In a feedforward neural network, the inputs are fed directly to the outputs via a series of weights.
What purpose do the weights serve, and how are they significant in this neural network?
In a feedforward neural network, the inputs are fed directly to the outputs via a series of weights.
What purpose do the weights serve, and how are they significant in this neural network?
You described a single-layer feedforward network. They can have multiple layers. The significance of the weights is that they make a linear transformation from the output of the previous layer and hand it to the node they are going to. To say it more simplistically, they specify how important (and in what way: negative or positive) is the activation of node they are coming from to activating the node they are going to.
In your example, since there is only one layer (a row of input nodes and a row of output nodes) it is easy to explain what each node represents. However in multi-layer feedforward networks they can become abstract representations which makes it difficult to explain them and therefore explain what the weights that come to them or go out of them represent.

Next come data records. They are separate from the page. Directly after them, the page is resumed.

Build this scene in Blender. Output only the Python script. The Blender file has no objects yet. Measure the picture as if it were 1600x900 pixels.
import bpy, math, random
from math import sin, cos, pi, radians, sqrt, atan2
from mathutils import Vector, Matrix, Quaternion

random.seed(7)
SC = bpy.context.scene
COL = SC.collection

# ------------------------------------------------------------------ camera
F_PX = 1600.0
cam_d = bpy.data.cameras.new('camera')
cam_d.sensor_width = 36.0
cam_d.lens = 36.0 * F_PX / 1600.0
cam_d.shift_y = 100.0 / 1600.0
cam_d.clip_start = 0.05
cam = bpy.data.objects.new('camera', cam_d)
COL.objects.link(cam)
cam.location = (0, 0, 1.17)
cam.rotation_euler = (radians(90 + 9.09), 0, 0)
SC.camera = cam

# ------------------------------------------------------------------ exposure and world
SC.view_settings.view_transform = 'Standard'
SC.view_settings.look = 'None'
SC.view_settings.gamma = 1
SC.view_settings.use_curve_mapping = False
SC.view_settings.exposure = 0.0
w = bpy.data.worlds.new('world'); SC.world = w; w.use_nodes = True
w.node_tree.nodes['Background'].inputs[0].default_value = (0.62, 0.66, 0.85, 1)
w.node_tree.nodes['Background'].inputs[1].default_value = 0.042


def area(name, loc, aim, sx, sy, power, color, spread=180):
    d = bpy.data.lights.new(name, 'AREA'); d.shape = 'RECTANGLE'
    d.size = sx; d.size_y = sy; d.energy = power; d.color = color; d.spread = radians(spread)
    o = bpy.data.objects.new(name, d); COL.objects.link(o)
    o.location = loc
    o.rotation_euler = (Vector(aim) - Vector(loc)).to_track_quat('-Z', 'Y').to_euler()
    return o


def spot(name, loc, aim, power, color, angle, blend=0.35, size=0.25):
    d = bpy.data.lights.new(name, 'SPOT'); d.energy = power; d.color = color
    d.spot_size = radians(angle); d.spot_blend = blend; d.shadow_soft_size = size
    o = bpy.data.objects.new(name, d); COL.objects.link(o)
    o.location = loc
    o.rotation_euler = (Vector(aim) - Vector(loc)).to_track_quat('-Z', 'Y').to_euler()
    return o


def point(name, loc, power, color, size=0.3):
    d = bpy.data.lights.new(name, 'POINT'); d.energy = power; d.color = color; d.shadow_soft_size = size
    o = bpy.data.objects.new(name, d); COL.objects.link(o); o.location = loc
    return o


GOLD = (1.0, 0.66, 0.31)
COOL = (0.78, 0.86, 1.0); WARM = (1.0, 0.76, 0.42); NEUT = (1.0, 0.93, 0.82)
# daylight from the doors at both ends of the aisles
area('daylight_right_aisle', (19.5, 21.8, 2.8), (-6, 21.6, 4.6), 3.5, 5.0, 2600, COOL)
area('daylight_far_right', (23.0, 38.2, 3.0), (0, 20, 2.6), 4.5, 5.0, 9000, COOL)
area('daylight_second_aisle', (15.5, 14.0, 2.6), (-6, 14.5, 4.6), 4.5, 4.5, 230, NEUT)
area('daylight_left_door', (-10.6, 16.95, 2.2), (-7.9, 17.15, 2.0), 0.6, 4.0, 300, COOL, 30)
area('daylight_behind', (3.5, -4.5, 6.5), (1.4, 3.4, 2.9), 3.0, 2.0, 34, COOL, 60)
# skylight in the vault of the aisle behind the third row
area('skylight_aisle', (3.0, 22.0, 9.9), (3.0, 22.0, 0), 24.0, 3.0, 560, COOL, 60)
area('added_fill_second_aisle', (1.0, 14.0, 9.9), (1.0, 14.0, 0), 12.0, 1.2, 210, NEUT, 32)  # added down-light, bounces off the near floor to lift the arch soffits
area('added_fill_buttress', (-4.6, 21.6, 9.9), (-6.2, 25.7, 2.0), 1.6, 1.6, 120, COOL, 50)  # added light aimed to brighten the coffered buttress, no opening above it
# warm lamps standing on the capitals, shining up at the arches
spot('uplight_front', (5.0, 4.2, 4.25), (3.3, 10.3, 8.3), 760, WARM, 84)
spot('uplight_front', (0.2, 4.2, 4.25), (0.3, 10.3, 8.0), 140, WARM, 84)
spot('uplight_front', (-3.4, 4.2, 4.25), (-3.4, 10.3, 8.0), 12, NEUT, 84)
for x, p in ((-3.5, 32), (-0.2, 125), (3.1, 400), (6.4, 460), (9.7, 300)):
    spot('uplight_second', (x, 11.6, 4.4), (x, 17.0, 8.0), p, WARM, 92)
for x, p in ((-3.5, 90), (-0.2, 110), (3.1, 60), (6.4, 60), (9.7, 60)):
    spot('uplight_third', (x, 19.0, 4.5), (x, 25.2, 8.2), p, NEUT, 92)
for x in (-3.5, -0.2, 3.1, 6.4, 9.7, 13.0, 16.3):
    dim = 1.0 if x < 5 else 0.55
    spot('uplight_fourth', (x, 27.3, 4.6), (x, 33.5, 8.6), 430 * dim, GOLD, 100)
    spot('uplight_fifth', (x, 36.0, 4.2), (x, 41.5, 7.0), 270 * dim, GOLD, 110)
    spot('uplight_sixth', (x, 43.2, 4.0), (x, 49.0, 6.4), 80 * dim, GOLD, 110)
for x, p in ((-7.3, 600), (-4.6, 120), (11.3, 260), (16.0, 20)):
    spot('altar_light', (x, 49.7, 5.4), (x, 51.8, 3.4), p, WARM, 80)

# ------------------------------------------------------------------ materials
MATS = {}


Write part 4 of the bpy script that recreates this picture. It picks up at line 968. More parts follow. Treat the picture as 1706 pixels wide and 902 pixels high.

Another way of thinking about it is that they describe hyperplanes in the space of the output of the previous node layer. If each output from the previous layer represents a point in space, a hyperplane decides which part of the space should give a positive value to the plane's corresponding node in the next layer and which part should give a negative input to it. It actually cuts that space into two halves. If you consider the input space of a multi-layer feedforward network, the weights of the first layer parametrize hyperplanes, however in the next layers they can represent non-linear surfaces in the input space.